• WRITTEN EXERCISE: Word for word, restate the lines from the start of the data below through the line containing "RAD = math.radians".

• DATA EXTRACT:
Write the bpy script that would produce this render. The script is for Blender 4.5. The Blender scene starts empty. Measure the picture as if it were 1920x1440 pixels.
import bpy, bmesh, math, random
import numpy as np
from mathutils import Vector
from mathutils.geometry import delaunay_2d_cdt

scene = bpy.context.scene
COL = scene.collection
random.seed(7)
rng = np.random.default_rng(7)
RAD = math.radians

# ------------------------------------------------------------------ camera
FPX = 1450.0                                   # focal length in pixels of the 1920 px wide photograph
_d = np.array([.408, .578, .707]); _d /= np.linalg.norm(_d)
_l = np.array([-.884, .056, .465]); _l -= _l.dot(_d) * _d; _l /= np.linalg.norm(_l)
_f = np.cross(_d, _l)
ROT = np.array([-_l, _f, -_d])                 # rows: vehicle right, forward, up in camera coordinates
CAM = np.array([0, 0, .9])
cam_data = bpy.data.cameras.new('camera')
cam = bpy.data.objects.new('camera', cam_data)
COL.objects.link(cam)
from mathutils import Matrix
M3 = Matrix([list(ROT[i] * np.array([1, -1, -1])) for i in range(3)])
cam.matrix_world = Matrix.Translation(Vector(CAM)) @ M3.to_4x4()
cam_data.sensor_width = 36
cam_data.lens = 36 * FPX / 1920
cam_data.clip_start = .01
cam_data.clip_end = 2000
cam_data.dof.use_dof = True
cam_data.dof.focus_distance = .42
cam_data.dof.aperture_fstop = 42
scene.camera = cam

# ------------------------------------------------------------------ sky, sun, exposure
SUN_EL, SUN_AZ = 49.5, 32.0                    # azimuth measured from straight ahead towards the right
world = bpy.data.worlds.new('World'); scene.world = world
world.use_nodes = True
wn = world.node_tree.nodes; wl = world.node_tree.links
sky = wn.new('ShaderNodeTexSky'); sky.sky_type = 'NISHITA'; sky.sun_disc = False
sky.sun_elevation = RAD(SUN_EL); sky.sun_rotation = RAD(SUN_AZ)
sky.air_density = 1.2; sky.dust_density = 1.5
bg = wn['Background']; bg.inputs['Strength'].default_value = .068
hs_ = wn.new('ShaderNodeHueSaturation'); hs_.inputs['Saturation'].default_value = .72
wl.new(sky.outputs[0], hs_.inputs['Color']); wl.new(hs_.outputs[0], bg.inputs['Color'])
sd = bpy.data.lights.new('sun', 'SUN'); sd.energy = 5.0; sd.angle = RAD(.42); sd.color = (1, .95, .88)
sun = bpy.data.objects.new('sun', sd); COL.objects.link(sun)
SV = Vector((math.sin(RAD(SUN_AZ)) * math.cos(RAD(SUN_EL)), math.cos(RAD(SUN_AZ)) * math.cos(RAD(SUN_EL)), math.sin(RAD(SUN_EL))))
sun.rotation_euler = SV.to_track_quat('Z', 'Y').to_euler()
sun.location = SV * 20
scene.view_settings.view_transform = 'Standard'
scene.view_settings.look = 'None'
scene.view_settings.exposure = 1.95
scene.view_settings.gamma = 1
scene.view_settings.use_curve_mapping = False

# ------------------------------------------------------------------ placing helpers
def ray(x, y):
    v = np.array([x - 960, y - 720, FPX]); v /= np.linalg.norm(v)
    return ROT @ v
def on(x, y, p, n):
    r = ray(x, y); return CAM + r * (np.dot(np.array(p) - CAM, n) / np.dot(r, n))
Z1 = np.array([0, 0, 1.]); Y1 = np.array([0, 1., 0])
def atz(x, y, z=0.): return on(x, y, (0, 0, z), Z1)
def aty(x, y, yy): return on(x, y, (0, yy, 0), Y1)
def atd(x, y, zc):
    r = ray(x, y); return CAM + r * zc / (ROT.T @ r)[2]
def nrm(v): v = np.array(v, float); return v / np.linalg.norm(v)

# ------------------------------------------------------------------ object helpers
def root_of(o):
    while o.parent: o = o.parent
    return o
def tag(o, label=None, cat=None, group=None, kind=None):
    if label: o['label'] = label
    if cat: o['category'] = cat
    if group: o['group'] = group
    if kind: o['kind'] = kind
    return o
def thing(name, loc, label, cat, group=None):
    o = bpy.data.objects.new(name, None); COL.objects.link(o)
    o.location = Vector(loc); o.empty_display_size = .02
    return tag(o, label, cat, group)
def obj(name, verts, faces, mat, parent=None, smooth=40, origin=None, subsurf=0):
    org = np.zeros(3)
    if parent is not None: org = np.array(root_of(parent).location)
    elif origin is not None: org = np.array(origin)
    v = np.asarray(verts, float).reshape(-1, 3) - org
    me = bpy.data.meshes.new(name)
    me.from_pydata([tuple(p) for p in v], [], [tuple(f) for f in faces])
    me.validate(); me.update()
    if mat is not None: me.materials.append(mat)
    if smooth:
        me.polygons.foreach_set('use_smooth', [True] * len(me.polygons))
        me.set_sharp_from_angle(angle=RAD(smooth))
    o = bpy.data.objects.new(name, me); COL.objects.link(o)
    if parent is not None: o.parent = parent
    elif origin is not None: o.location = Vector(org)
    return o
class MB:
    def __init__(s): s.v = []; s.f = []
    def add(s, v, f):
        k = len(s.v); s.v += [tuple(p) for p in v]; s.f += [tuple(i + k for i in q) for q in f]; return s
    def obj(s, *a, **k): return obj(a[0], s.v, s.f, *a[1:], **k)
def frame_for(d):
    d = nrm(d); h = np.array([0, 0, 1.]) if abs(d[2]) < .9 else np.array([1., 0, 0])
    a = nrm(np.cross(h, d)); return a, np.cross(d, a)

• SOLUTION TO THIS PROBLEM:
Write the bpy script that would produce this render. The script is for Blender 4.5. The Blender scene starts empty. Measure the picture as if it were 1920x1440 pixels.
import bpy, bmesh, math, random
import numpy as np
from mathutils import Vector
from mathutils.geometry import delaunay_2d_cdt

scene = bpy.context.scene
COL = scene.collection
random.seed(7)
rng = np.random.default_rng(7)
RAD = math.radians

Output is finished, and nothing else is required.